- [AIM OF THE TASK]
Keep only the lines from the top of the listing through the one with "return m, nt, nt.nodes['Principled", and reproduce them unaltered.

- [SOURCE EXCERPT]
------------------------------------------------

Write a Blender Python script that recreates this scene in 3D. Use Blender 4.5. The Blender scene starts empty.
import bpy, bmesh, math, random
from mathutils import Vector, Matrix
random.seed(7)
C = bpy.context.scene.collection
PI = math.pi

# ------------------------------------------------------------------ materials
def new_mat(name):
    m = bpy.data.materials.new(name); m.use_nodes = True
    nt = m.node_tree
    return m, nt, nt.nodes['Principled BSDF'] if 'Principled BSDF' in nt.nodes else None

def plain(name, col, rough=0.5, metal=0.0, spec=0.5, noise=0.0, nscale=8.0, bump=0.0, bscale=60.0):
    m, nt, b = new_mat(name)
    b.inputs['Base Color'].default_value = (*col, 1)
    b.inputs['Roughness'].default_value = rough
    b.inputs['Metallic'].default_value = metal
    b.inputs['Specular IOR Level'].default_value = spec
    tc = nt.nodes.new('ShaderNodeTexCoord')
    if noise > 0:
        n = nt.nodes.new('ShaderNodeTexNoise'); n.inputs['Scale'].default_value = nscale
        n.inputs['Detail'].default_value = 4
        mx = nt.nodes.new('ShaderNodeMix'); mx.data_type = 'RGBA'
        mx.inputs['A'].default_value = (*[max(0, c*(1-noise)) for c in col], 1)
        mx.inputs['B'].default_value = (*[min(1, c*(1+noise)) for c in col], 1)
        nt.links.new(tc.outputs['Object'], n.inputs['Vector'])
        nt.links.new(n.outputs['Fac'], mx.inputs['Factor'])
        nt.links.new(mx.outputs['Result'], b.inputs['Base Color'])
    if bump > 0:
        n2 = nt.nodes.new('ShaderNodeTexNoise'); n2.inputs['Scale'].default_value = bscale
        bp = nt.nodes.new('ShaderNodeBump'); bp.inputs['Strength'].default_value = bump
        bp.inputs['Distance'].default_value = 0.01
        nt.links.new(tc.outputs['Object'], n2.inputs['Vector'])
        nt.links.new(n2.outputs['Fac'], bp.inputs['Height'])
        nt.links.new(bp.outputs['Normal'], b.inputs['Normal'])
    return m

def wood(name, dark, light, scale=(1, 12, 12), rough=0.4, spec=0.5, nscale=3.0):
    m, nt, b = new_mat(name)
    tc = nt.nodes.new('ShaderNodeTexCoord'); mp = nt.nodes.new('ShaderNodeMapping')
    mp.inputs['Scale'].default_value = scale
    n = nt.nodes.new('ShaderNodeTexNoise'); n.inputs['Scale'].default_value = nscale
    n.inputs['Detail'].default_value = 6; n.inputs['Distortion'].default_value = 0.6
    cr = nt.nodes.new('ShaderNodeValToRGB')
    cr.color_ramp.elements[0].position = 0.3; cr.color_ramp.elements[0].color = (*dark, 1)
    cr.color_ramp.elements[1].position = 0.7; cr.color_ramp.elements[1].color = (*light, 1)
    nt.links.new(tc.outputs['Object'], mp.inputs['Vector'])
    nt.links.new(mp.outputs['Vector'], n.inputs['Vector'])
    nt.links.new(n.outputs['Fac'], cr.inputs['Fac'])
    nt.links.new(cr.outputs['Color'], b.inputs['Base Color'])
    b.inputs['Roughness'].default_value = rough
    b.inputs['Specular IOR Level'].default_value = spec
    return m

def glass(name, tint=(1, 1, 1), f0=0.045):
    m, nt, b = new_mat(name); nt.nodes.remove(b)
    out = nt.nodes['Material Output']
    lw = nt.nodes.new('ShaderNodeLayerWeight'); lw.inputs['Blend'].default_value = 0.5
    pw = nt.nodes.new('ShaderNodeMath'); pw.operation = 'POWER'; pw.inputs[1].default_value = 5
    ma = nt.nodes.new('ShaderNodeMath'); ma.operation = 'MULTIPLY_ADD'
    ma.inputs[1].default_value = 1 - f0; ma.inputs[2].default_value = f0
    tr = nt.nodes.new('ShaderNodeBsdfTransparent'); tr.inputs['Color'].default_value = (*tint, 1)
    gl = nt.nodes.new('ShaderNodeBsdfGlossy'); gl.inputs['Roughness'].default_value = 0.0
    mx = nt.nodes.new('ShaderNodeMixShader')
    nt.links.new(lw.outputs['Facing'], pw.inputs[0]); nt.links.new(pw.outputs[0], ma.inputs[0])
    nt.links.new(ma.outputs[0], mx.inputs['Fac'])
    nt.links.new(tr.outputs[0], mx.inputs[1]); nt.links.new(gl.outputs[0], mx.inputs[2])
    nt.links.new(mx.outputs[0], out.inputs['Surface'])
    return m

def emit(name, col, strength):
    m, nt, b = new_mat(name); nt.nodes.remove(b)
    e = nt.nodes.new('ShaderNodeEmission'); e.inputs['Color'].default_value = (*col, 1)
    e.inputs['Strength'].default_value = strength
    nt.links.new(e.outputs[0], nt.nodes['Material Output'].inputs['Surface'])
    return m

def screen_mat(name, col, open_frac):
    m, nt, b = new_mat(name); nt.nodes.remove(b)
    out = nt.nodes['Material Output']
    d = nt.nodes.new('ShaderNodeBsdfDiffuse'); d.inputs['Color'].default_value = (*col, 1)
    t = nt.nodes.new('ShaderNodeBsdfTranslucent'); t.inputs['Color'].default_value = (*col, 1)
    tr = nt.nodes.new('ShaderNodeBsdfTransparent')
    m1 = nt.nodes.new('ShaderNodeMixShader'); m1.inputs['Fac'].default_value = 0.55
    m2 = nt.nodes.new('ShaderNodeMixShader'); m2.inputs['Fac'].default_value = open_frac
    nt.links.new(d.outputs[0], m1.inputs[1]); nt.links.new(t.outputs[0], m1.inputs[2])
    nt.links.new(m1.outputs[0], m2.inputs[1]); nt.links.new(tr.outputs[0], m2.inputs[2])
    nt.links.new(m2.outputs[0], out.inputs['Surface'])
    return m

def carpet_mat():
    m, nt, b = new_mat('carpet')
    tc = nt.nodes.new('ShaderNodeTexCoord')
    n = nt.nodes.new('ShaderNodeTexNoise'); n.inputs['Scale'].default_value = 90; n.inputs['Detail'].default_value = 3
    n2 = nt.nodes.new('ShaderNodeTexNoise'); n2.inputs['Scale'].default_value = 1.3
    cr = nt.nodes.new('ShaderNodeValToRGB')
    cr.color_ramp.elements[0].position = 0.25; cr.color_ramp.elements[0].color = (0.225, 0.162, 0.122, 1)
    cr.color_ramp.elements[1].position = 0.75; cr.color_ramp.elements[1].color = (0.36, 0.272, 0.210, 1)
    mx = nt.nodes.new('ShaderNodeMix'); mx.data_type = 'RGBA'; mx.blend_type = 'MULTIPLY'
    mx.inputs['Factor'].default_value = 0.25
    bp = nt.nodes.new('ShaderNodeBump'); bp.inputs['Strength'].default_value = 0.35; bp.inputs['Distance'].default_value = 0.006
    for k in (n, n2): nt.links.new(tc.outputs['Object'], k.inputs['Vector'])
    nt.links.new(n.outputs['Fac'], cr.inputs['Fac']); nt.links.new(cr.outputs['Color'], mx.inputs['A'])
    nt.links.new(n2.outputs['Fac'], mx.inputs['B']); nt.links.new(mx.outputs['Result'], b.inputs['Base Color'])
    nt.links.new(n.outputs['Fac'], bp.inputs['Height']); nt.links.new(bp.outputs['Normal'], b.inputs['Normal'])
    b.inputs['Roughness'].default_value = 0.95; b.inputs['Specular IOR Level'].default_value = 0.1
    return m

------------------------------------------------

- [SOLUTION FOR THIS EXERCISE]
Write a Blender Python script that recreates this scene in 3D. Use Blender 4.5. The Blender scene starts empty.
import bpy, bmesh, math, random
from mathutils import Vector, Matrix
random.seed(7)
C = bpy.context.scene.collection
PI = math.pi

# ------------------------------------------------------------------ materials
def new_mat(name):
    m = bpy.data.materials.new(name); m.use_nodes = True
    nt = m.node_tree
    return m, nt, nt.nodes['Principled BSDF'] if 'Principled BSDF' in nt.nodes else None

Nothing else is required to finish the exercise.